1. Sizing the new alternator depends on (1) the size of the existing battery bank and (2) the footprint of the old alternator.

2.  For lead-acid batteries, a rule of thumb is to size the alternator output at 25% of the battery capacity.  For me, this is only 170 amp hours.

3.  Prestolite/Leece Neville manufactured several internally regulated alternators which allegedly fit in the "footprint" of the original alternator.  These are a 51 amp model, a 72 amp model, and 90 amp model.  The 51 amp model I can't find anywhere.  The 72 amp (8MR2058PA) and 90 amp (8MR2069TA) models are still available.  These can be had for <$200 each.

My questions for those experienced in these things, and given my desire to tackle a more comprehensive battery/electrical upgrade later:

1.  Do I risk any harm to my electrical system or batteries by replacing my existing 51 amp alternator with another internally regulated 72 amp (or 90 amp) replacement from Prestolite?

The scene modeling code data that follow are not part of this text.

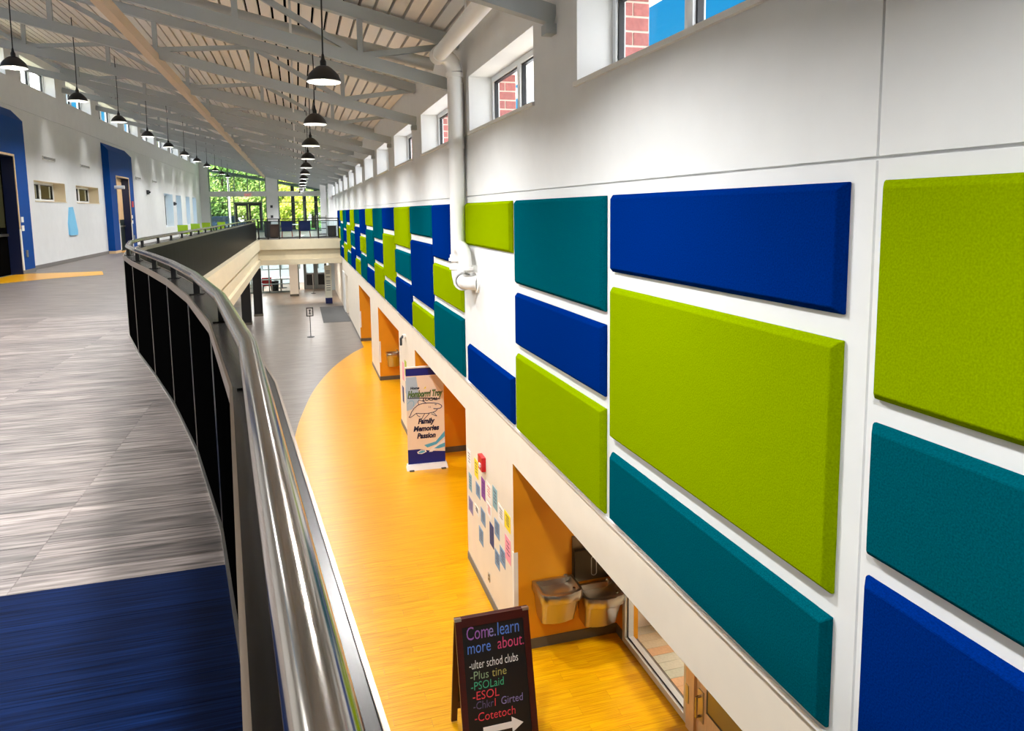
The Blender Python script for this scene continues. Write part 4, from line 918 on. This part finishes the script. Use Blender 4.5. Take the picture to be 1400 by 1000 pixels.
def tree(x, y, h, r, m, label, n=2600, zc=.62):
    t = thing('tree', label, 'tree', (x, y, ZF - .15), 'trees beyond the glass wall'); R_ = random.Random(int(x * 31 + y))
    tk = MB().tube([(0, 0, 0), (.1, 0, h * .3), (-.05, .1, h * .75)], [.22, .16, .05], 9)
    for i in range(6):
        a = R_.random() * 6.28; z = h * (.25 + .07 * i); tk.tube([(0, 0, z), (math.cos(a) * r * .6, math.sin(a) * r * .6, z + h * .2)], [.07, .02], 6)
    tk.build('trunk', M_bark, t)
    cl = [(R_.gauss(0, .42) * r, R_.gauss(0, .42) * r, h * (zc + R_.gauss(0, .20))) for _ in range(26)]
    lv = MB()
    for i in range(n):
        c = R_.choice(cl); p = Vector((c[0] + R_.gauss(0, .19) * r, c[1] + R_.gauss(0, .19) * r, max(.1, c[2] + R_.gauss(0, .16) * r)))
        a = Vector((R_.gauss(0, 1), R_.gauss(0, 1), R_.gauss(0, 1))).normalized(); b_ = a.orthogonal().normalized(); s_ = R_.uniform(.10, .22)
        a2 = a.cross(b_)
        lv.add([p - b_ * s_, p + a2 * s_ * .45, p + b_ * s_, p - a2 * s_ * .45], [(0, 1, 2, 3)])
    tag(lv.build('foliage', m, t), kind='stuff')
TR = [(-9.5, 70, 8.5, 3.2, 0, 'mid green tree outside, behind the left edge of the glass wall', .55), (-6.6, 73, 9.5, 3.0, 2, 'dark green tree outside left of the glass doors', .5), (-4.0, 78, 10, 3.4, 1, 'light green tree outside behind the glass doors', .5), (-1.6, 74, 8.5, 3.0, 0, 'mid green tree outside behind the white pillar', .5), (-.4, 70, 5.2, 2.0, 3, 'yellow green shrub like tree outside right of the white pillar', .42), (1.6, 79, 8, 3.2, 1, 'light green tree outside between the dark posts', .5), (4.6, 76, 7, 3.0, 2, 'dark green tree outside at the right end of the glass wall', .5),
      (-4.6, 71.5, 4.2, 2.0, 1, 'low light green bush outside right behind the glass doors', .40), (-2.6, 70.5, 4.0, 1.8, 0, 'low mid green bush outside beside the white pillar', .40), (-7.6, 71, 4.4, 2.0, 2, 'low dark green bush outside at the left end of the glass', .40),
      (-12.5, 82, 12, 4, 1, 'tall light green tree outside farthest left', .55), (-8.0, 86, 12, 4, 3, 'tall yellow green tree at the back, left', .55), (-2.5, 90, 12.5, 4.2, 0, 'tall mid green tree at the back, centre', .5), (3.5, 92, 11, 4.2, 0, 'tall mid green tree at the back, right', .5)]
for a in TR: tree(a[0], a[1], a[2], a[3], M_leafs[a[4]], a[5], zc=a[6], n=3600)
t = thing('parked_car', 'dark blue car parked outside beyond the left glass', 'car', (-6.2, 69, ZF - .15), rz=.2)
MB().prism([(-2.1, .35), (2.1, .35), (2.15, .75), (1.3, .85), (.7, 1.4), (-1.0, 1.4), (-1.7, .9), (-2.1, .8)], -.85, .85, 'y').build('body', mat('car_blue', (40, 60, 84), .25, .3, coat=.6), t)
MB().prism([(1.12, .9), (.66, 1.33), (-.94, 1.33), (-1.45, .92)], -.86, .86, 'y').build('windows', mat('car_glass', (30, 40, 48), .1), t)
for x in (-1.3, 1.3):
    for y in (-.78, .78): MB().tube([(x, y - .1, .33), (x, y + .1, .33)], .33, 16).build('wheel', M_blk, t)
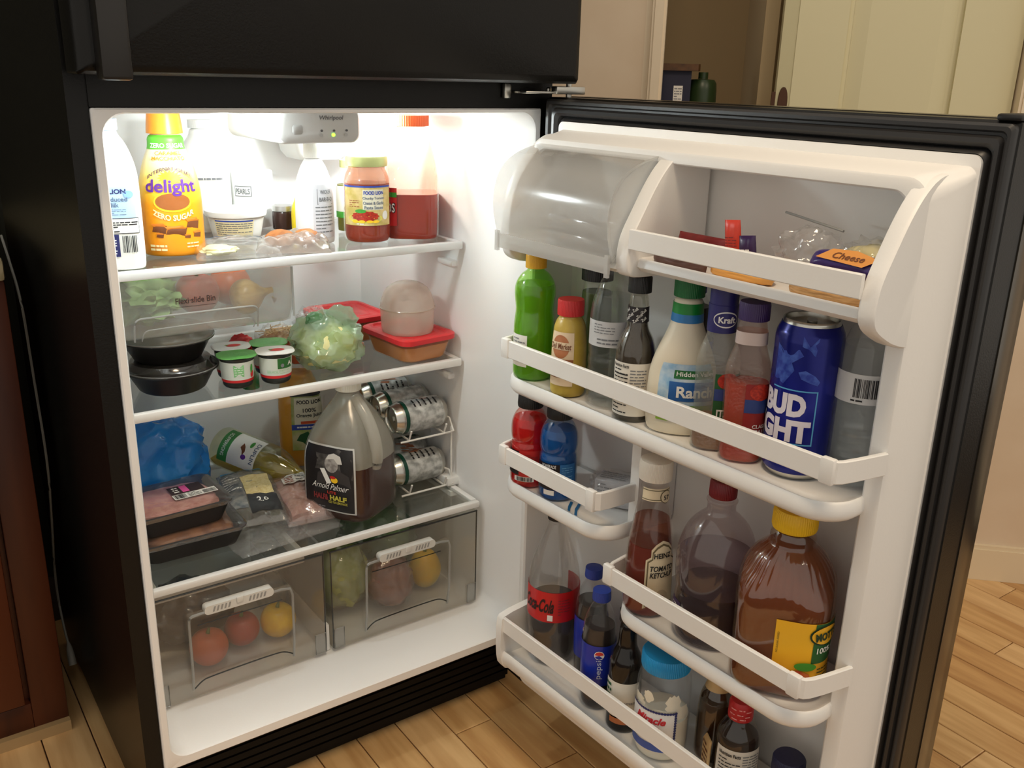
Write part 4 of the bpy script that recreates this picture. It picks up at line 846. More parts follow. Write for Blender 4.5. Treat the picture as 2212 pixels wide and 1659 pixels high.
# ---- slide bin contents
ZB = 0.7885
t = thing('lettuce_bag', 'dark green lettuce head in the slide bin', 'lettuce', (0.112, 0.318, ZB), 0)
bmk('leaves', crumple(0, 0, 0.040, 0.068, 0.06, 0.042, 5, 0.5, 6, 4, 0.001), M('lettuce_green', (96, 134, 66), 0.6, var=(30, (150, 178, 110))), t, 60)
def fruit(name, label, cat, x, y, z, r, col, sx=1.0, sz=1.0, rot=0, stem=True, group=None, var=None, pear=0.0):
    t = thing(name, label, cat, (x, y, z), rot, group); S = []
    for i in range(17):
        a = pi * i / 16; q = r * sin(a); zz = r * sz * (1 - cos(a)); 
        if i > 12: zz -= r * sz * 0.06 * (i - 12)
        S.append((max(q * (1 - pear * max(0, -cos(a))), 0.0005), zz))
    Lathe(S, it=0, sx=sx).mesh('flesh', M(name + '_skin_%d' % (col[0] + col[1] * 3), col, 0.35, var=var), t, smooth=80)
    if stem: G().tube([(0, 0, 2 * r * sz * 0.90), (0.003, 0, 2 * r * sz * 0.90 + 0.010)], [0.004, 0.002], 8).mk('stem', M('stem_green', (86, 104, 46), 0.6), t)
    return t
fruit('tomato', 'pinkish red tomato in the slide bin beside the lettuce', 'tomato', 0.214, 0.338, ZB, 0.0375, (212, 96, 82), group='tomatoes in the slide bin')
fruit('tomato', 'orange red tomato in the slide bin behind the onion', 'tomato', 0.285, 0.375, ZB, 0.0375, (226, 112, 60), group='tomatoes in the slide bin')
t = thing('onion', 'yellow onion with its papery neck in the slide bin', 'onion', (0.286, 0.292, ZB), 0)
S = Lathe([(0, 0), (0.014, 0.0005), (0.026, 0.008), (0.032, 0.022), (0.030, 0.036), (0.020, 0.048), (0.008, 0.058), (0.005, 0.072), (0.006, 0.076), (0, 0.076)])
ob_ = S.mesh('bulb', M('onion_skin', (222, 180, 112), 0.35, var=(24, (196, 146, 78), (4, 4, 0.4))), t); ob_.matrix_local = Matrix.Translation((0, 0, 0.032)) @ Matrix.Rotation(radians(82), 4, 'Y') @ Matrix.Translation((0, 0, -0.028))
for k in range(6): G().tube([(0.046, 0, 0.026), (0.052, (k - 2.5) * 0.0025, 0.022 - 0.002 * k)], [0.0014, 0.0006], 5).mk('root', M('onion_root', (170, 130, 80), 0.7), t)

# ---- middle shelf
BOWL = M('takeout_black', (20, 19, 19), 0.3); LIDC = CLEAR('takeout_lid', (228, 228, 226), 0.55, (196, 190, 180), 0.12, 0.08)
def takeout(label, x, y, z, lidmat, k=1.0):
    t = thing('takeout_bowl', label, 'takeout bowl', (x, y, z), 0, 'stacked takeout bowls')
    Lathe([(0, 0), (0.052 * k, 0), (0.056 * k, 0.003), (0.0725 * k, 0.034), (0.0765 * k, 0.0365), (0.0790 * k, 0.0370), (0.0790 * k, 0.0385), (0.072 * k, 0.0385), (0.054 * k, 0.006), (0, 0.006)], it=0, seg=56).mesh('bowl', BOWL, t, smooth=35)
    bmk('food', crumple(0, 0, 0.018, 0.060 * k, 0.060 * k, 0.012, 3, 0.25, 6, 3), M('food_brown', (120, 84, 52), 0.7, var=(60, (160, 130, 90))), t, 60)
    ld = Lathe([(0.0735 * k, 0.0387), (0.0795 * k, 0.0389), (0.0795 * k, 0.0405), (0.0745 * k, 0.0415), (0.0700 * k, 0.0455), (0.0655 * k, 0.0525), (0.060 * k, 0.0536), (0, 0.0538)], it=0, seg=56)
    G().loft([[ld.pt(r, z_, 2 * pi * i / 56) for i in range(56)] for r, z_ in ld.prof]).mk('lid', lidmat, t, 35)
    G().tube([(0.0785 * k * cos(2 * pi * i / 56), 0.0785 * k * sin(2 * pi * i / 56), 0.0405) for i in range(56)], 0.0012, 6, closed=True).mk('lid_rim', CLEAR('lid_rim', (215, 215, 213), 0.5, (190, 190, 188), 0.15, 0.08), t)
    return t
takeout('lower black takeout bowl, bottom of the pair on the middle shelf', 0.148, 0.302, Z2, CLEAR('takeout_lid_smoke', (150, 148, 146), 0.28, (120, 116, 112), 0.12, 0.08))
takeout('upper black takeout bowl with a clear lid, stacked on the other bowl', 0.145, 0.304, Z2 + 0.0541, LIDC, 1.0)

def yogurt(label, x, y, lidcol, kind):
    t = thing('yogurt_cup', label, 'yogurt', (x, y, Z2), face(x, y) + 0.12, 'four-pack of yogurt cups')
    S = Lathe([(0, 0), (0.017, 0), (0.0245, 0.004), (0.0262, 0.010), (0.0285, 0.052), (0.0295, 0.0565), (0, 0.0565)], it=1)
    S.mesh('cup', M('cup_dark', (34, 38, 34), 0.35), t)
    wrap(S, 'red_stripe', RED, t, -0.055, 0.055, 0.0135, 0.0185, 0.0006, 30, 1)
    lb = wrap(S, 'label', M('label_cool_white', (206, 214, 204), 0.4), t, -0.060, 0.060, 0.0185, 0.0500, 0.0007, 34, 3)
    if kind == 'a':
        blob(S, 'green_panel', M('print_mint', (130, 196, 130), 0.5), lb, -0.001, 0.035, 0.0085, 0.0105, 0.0013, poly=[(-1, -1), (1, -1), (1, 1), (-1, 1)]); lines(S, lb, PW, -0.008, 0.006, 0.027, 0.043, 4, 3, 0.25, 0.0018); blob(S, 'berry', RED, lb, 0.024, 0.026, 0.004, 0.006, 0.0013); blob(S, 'leaf', GREEN, lb, 0.023, 0.036, 0.003, 0.008, 0.0013)
    else:
        wrap(S, 'green_panel', M('print_forest', (40, 104, 44), 0.45), lb, 0.000, 0.028, 0.031, 0.0495, 0.0013, 10, 2); write(S, lb, 'A', 0.022, 0.040, 0.008, PW, off=0.002); lines(S, lb, M('print_mint', (130, 196, 130), 0.5), -0.018, 0.022, 0.0215, 0.029, 3, 5, 0.25, 0.0016); blob(S, 'crest', PG, lb, 0.008, 0.037, 0.003, 0.0035, 0.002)
    lid = [(p[0], p[1]) for p in rrect(-0.0335, 0.0335, -0.0278, 0.0278, 0.022, 6)]
    G().loft([[(x_, y_, 0.0566) for x_, y_ in lid], [(x_ * 1.01, y_ * 1.01, 0.0572) for x_, y_ in lid], [(x_, y_, 0.0580) for x_, y_ in lid]], cap0=True, cap1=True).mk('foil_lid', lidcol, t)
    LP = Plane((0, 0, 0.0580), (1, 0, 0), (0, 1, 0))
    if kind == 'a': lines(LP, t, M('print_mint', (130, 196, 130), 0.5), -0.014, 0.020, -0.014, 0.012, 4, 3, 0.3, 0.0006)
    else:
        blob(LP, 'strawberry', M('print_strawberry', (204, 60, 54), 0.5), t, 0.004, 0.0, 0.013, 0.008, 0.0006); blob(LP, 'calyx', GREEN, t, -0.007, 0.003, 0.005, 0.004, 0.0008, 14, star=0.5)
    return t
LG = M('lid_green', (96, 172, 84), 0.35); LW = M('lid_white', (228, 226, 220), 0.35)
yogurt('front left yogurt cup of the four, with a green lid', 0.2445, 0.2475, LG, 'a'); yogurt('front right yogurt cup of the four, white lid with strawberry', 0.3105, 0.2385, LW, 'b')
yogurt('rear left yogurt cup of the four, beside the takeout bowls', 0.2545, 0.3030, LW, 'b'); yogurt('rear right yogurt cup of the four, with a green lid', 0.3205, 0.2940, LG, 'a')

t = bagthing('lettuce_bag', 'tied pale green plastic bag of lettuce on the middle shelf', 'produce bag', 0.418, 0.258, Z2, 0.068, 0.056, 0.055, CLEAR('green_film', (232, 246, 230), 0.42, (206, 232, 206), 0.10, 0.12, bump=(38, 0.8)), 2, 0.42, 3.4, inner=M('lettuce_yellow', (226, 214, 110), 0.6, var=(26, (236, 232, 180))), iscale=0.84)
bmk('knot', crumple(-0.016, -0.012, 0.094, 0.021, 0.018, 0.019, 6, 0.3, 5, 3), CLEAR('green_film_dense', (170, 220, 180), 0.65, (130, 196, 140), 0.15, 0.1, bump=(80, 0.6)), t)
bmk('bag_tail', crumple(0.024, 0.0, 0.086, 0.036, 0.010, 0.036, 9, 0.4, 5, 3), MC['green_film'], t)
t = bagthing('snack_bag', 'crinkled clear bag of dark candy behind the lettuce bag', 'snack bag', 0.462, 0.418, Z2, 0.040, 0.035, 0.042, FILM, 4, 0.45, 6, inner=M('candy_maroon', (92, 44, 44), 0.5, var=(60, (214, 160, 120))), iscale=0.7)
t = bagthing('noodle_bag', 'clear bag of brown noodles behind the yogurts', 'food bag', 0.372, 0.362, Z2, 0.050, 0.034, 0.036, FILM, 11, 0.4, 6, inner=M('noodle_brown', (176, 120, 70), 0.6, var=(90, (226, 190, 140))), iscale=0.85)
g = G(); rr_ = random.Random(3)
for k in range(26):
    p = Vector((rr_.uniform(-0.034, 0.034), rr_.uniform(-0.024, 0.0), rr_.uniform(0.045, 0.066))); d = Vector((rr_.uniform(-1, 1), rr_.uniform(-0.6, 0.6), rr_.uniform(-0.5, 0.3))) * 0.016
    g.tube([p - d, p + Vector((0, 0, 0.003)), p + d], 0.0008, 4)
nd = g.mk('noodles', M('noodle_pale', (226, 196, 150), 0.6), t); nd['kind'] = 'stuff'
t = bagthing('red_packet', 'small red packet wedged behind the yogurts', 'packet', 0.292, 0.362, Z2, 0.028, 0.014, 0.031, M('packet_red', (206, 52, 54), 0.3), 13, 0.25, 3.5)
t = bagthing('orange_packet', 'rust orange packet behind the lettuce bag', 'packet', 0.388, 0.318, Z2, 0.026, 0.014, 0.027, M('packet_rust', (186, 84, 46), 0.35), 14, 0.25, 3.5)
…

2.  If so, what is the expected harm?

3.  Would a switch to either of these higher output alternators require upsizing wires?  I have the 4awg positive and ground wires from the panel to the starter motor and engine block, respectively.  How about the AO wire to the starter?

4.  Leece-Neville also makes other 51 amp and 65 amp (8MR) small frame alternators, although they have different dimensions (deeper and three mounting holes along the top).  Anyone have experience trying to fit these into the M25XP alternator bracket?

5.  Given your experience, what would you do in my situation?

Thanks in advance for your replies.  I really appreciate the depth of knowledge and willingness to share found here!